I Got An Audition

I’ve been asked many times how I came to be cast as the Voice of God Multiplayer Announcer in the Microsoft game, HALO. Fans have wanted to know if I already knew folks at Bungie, the company that created the game (I didn’t) or if I had to audition (I did). But the first thing to happen was that I got a call one day from my agent, Topo Swope. She told me I had an audition at the Microsoft campus for a new game they were working on. But when I asked what the name of the game was and what it was about, she couldn’t tell me. Evidently, Microsoft didn’t want ANY information getting out.

So, on the day of the audition, I drove over to Bellevue, Washington where Microsoft had a studio. Or was it their Redmond location? 23 years later, some of the details are a bit hazy. I checked in with the receptionist and after a short wait was escorted to a room with a vocal booth in it, as well as Marty O’Donnell, the creative genius behind the game. I was handed a page or two of copy consisting of a series of lines for a character called “Master Chief,” who appeared to be the hero. There were also lines for an alien who appeared to be the villain. I seem to recall that the direction I was given for the hero was to do something “like” Clint Eastwood. For the alien, I shamelessly ripped off Ian McDiarmid’s performance as the Emperor Palpatine in STARS WARS. And when I had finished those, I was asked to die. “Die?” I asked. As if I was being killed by other soldiers I was told. “Sure,” I said, and proceeded to howl agonizing screams at the top of my lungs. Marty later told me that the reason that that came at the end was that he was worried the actors would blow their voices out if they did the screaming before they’d had a chance to read Chief. Anyway, with that, he thanked me, I thanked him and left.

A short while later I got another call from my agent. “Congratulations!” she said, excitedly. “You got the job!”

“What job?” I was auditioning quite a bit so the question was a genuine one.

“The Microsoft job. The game is called HALO and they want you for the role of Master Chief. He’s the main character in the game!”

“Great,” I said, surprised that I had actually managed to snag a major role. I started to get a little bit excited..

“When do I record?”

“They’ll let us know.” And with that, we hung up.

Well, weeks passed and I heard nothing. Actually, that’s not entirely true; I was hearing that other friends who’d been cast had been in and finished their recording for the game.

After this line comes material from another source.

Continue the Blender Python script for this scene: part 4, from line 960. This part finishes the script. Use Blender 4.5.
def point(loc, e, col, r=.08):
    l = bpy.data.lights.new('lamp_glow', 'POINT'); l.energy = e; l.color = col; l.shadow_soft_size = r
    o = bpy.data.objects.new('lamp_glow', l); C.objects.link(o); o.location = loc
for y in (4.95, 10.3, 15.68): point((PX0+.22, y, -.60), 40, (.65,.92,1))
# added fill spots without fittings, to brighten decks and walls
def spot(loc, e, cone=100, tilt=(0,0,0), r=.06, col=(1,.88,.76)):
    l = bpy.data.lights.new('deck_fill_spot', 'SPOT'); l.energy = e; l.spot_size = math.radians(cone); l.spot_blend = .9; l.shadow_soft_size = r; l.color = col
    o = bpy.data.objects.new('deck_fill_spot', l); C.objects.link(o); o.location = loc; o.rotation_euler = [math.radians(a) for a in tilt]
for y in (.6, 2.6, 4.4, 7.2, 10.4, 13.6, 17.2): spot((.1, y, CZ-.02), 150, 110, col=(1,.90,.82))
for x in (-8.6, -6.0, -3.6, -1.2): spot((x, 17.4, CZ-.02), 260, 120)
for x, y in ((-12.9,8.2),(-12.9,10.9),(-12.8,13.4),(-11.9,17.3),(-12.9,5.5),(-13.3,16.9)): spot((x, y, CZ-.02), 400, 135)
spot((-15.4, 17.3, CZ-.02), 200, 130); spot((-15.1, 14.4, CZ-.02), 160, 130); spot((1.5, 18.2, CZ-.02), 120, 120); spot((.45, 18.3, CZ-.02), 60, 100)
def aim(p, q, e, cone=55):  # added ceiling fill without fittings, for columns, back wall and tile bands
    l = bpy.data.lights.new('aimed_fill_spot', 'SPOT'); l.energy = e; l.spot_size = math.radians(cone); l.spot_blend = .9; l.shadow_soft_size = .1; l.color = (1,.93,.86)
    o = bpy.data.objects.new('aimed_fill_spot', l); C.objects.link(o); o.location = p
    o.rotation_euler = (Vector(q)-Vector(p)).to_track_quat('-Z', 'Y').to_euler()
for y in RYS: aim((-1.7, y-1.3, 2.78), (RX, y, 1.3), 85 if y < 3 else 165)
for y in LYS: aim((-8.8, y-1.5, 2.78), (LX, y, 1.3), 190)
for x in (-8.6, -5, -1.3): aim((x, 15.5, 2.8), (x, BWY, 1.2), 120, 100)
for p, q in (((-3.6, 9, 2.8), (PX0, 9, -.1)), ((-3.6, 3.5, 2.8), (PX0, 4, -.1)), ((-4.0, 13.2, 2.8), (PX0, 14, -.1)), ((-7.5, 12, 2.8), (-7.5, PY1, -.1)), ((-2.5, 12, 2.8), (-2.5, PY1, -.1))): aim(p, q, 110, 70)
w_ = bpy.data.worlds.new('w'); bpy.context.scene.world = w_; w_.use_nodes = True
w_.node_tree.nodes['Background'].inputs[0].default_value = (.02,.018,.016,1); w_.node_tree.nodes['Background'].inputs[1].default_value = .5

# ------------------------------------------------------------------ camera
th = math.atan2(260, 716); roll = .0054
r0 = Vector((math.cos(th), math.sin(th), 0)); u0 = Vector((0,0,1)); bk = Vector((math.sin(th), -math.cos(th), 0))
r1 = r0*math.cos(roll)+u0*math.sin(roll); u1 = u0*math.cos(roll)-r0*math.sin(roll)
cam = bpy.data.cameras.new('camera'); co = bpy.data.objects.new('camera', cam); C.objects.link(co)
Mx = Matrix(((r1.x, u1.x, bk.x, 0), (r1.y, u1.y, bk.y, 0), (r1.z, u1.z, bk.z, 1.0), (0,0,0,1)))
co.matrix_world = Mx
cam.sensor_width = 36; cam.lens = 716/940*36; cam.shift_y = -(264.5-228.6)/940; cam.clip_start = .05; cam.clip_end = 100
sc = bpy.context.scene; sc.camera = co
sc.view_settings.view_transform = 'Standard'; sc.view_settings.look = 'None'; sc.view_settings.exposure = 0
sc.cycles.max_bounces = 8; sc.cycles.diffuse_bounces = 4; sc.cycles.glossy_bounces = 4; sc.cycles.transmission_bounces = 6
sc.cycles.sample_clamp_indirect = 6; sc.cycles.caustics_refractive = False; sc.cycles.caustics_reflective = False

I started to get a little bit nervous.

So I called my dear friend, Jen Taylor, who I knew had been cast for a big role as well (fans will know that the big role she got was Cortana). “Say,” I asked, “ have they called you to go in to record for the game?”

“Oh, I finished my stuff a couple of weeks ago,” Jen said.

Now I started to worry. So, I called Topo. I explained that just about everyone I knew who was in the game had been in to record. Why hadn’t we heard anything? She said, “I’ll check into it and get back asap.”

And she did. A few hours later, my phone rang and when I picked up Topo said, “I’ve got good news and bad news.” I imediately knew what was coming. The “bad news” was that Marty O’Donnell, the fellow in charge of the game (and the spectacular music for HALO) had had second thoughts about giving this important assignment to an actor he didn’t really know. He had decided, instead, to offer it to a voice actor he knew and had worked with in Chicago named…well, you know who it was. Steve Downes. And it was—of course—a brilliant decision on Marty’s part.

But I was pretty disappointed.

“Do you want to hear the good news?” my agent asked.

“Sure,” I said, although I wasn’t sure I did.

“They want you to be the Announcer for the game!”

My heart sank. Announcer? That seemed like a pretty boring consolation prize. But I’ve made it a practice of never turning down work so I said: “Tell them I’d be happy to do it.”

Later, a friend of mine who worked on the sound design for the game cheered me up a bit when he told me that my voice was going to be all over the game (boy, was THAT an understatement!). And when I went in to record, Marty and I put our heads together to come up with the sound for the Multiplayer Announcer.

'“Try a little Monster Truck Rally” he would suggest and I did.

“Pull that back a hair,” he said.

I pulled it back a bit.

“Good. Can you add a bit of the alien you did in the audition?”

I added that.

And within just a few minutes we had “The Voice” that I would use for next 23 years.

And that’s the story of how I got cast in what is surely the defining role of my career.

As for how I got into voice acting in the first place…well, that’s a story for another time.